CHALLENGE: In full and without alteration, give the listing again.

MATERIAL:
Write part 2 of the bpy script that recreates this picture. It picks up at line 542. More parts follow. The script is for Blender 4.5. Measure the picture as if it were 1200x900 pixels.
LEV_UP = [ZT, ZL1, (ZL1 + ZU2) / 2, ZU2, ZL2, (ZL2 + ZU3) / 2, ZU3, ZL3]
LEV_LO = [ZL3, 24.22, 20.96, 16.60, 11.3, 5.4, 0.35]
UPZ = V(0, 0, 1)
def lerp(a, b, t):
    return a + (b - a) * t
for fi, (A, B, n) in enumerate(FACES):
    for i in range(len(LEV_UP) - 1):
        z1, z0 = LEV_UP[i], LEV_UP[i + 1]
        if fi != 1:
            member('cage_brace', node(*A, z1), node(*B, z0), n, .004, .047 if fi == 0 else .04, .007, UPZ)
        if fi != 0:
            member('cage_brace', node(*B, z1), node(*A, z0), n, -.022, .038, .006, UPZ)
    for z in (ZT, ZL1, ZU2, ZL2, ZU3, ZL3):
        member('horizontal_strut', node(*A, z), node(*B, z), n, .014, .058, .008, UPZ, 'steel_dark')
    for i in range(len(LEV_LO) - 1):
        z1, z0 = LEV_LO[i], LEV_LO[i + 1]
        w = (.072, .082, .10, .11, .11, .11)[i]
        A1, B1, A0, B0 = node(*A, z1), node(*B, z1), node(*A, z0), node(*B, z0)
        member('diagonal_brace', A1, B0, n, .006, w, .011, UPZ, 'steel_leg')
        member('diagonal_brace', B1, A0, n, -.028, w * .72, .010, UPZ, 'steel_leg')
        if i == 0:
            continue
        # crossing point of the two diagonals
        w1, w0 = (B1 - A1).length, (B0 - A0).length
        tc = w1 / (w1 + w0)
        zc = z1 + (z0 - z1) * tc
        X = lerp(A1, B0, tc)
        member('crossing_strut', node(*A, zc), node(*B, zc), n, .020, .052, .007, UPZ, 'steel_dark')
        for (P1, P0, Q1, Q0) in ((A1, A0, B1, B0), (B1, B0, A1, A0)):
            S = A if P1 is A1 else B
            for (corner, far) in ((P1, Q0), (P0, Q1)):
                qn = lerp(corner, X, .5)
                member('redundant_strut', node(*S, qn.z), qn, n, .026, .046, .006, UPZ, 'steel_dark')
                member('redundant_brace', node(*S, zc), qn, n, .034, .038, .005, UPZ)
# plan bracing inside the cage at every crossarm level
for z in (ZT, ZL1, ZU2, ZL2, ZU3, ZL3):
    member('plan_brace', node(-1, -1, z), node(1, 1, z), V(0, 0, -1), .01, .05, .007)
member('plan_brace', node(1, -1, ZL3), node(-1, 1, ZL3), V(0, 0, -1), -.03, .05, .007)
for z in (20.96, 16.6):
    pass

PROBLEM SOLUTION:
Write part 2 of the bpy script that recreates this picture. It picks up at line 542. More parts follow. The script is for Blender 4.5. Measure the picture as if it were 1200x900 pixels.
LEV_UP = [ZT, ZL1, (ZL1 + ZU2) / 2, ZU2, ZL2, (ZL2 + ZU3) / 2, ZU3, ZL3]
LEV_LO = [ZL3, 24.22, 20.96, 16.60, 11.3, 5.4, 0.35]
UPZ = V(0, 0, 1)
def lerp(a, b, t):
    return a + (b - a) * t
for fi, (A, B, n) in enumerate(FACES):
    for i in range(len(LEV_UP) - 1):
        z1, z0 = LEV_UP[i], LEV_UP[i + 1]
        if fi != 1:
            member('cage_brace', node(*A, z1), node(*B, z0), n, .004, .047 if fi == 0 else .04, .007, UPZ)
        if fi != 0:
            member('cage_brace', node(*B, z1), node(*A, z0), n, -.022, .038, .006, UPZ)
    for z in (ZT, ZL1, ZU2, ZL2, ZU3, ZL3):
        member('horizontal_strut', node(*A, z), node(*B, z), n, .014, .058, .008, UPZ, 'steel_dark')
    for i in range(len(LEV_LO) - 1):
        z1, z0 = LEV_LO[i], LEV_LO[i + 1]
        w = (.072, .082, .10, .11, .11, .11)[i]
        A1, B1, A0, B0 = node(*A, z1), node(*B, z1), node(*A, z0), node(*B, z0)
        member('diagonal_brace', A1, B0, n, .006, w, .011, UPZ, 'steel_leg')
        member('diagonal_brace', B1, A0, n, -.028, w * .72, .010, UPZ, 'steel_leg')
        if i == 0:
            continue
        # crossing point of the two diagonals
        w1, w0 = (B1 - A1).length, (B0 - A0).length
        tc = w1 / (w1 + w0)
        zc = z1 + (z0 - z1) * tc
        X = lerp(A1, B0, tc)
        member('crossing_strut', node(*A, zc), node(*B, zc), n, .020, .052, .007, UPZ, 'steel_dark')
        for (P1, P0, Q1, Q0) in ((A1, A0, B1, B0), (B1, B0, A1, A0)):
            S = A if P1 is A1 else B
            for (corner, far) in ((P1, Q0), (P0, Q1)):
                qn = lerp(corner, X, .5)
                member('redundant_strut', node(*S, qn.z), qn, n, .026, .046, .006, UPZ, 'steel_dark')
                member('redundant_brace', node(*S, zc), qn, n, .034, .038, .005, UPZ)
# plan bracing inside the cage at every crossarm level
for z in (ZT, ZL1, ZU2, ZL2, ZU3, ZL3):
    member('plan_brace', node(-1, -1, z), node(1, 1, z), V(0, 0, -1), .01, .05, .007)
member('plan_brace', node(1, -1, ZL3), node(-1, 1, ZL3), V(0, 0, -1), -.03, .05, .007)
for z in (20.96, 16.6):
    pass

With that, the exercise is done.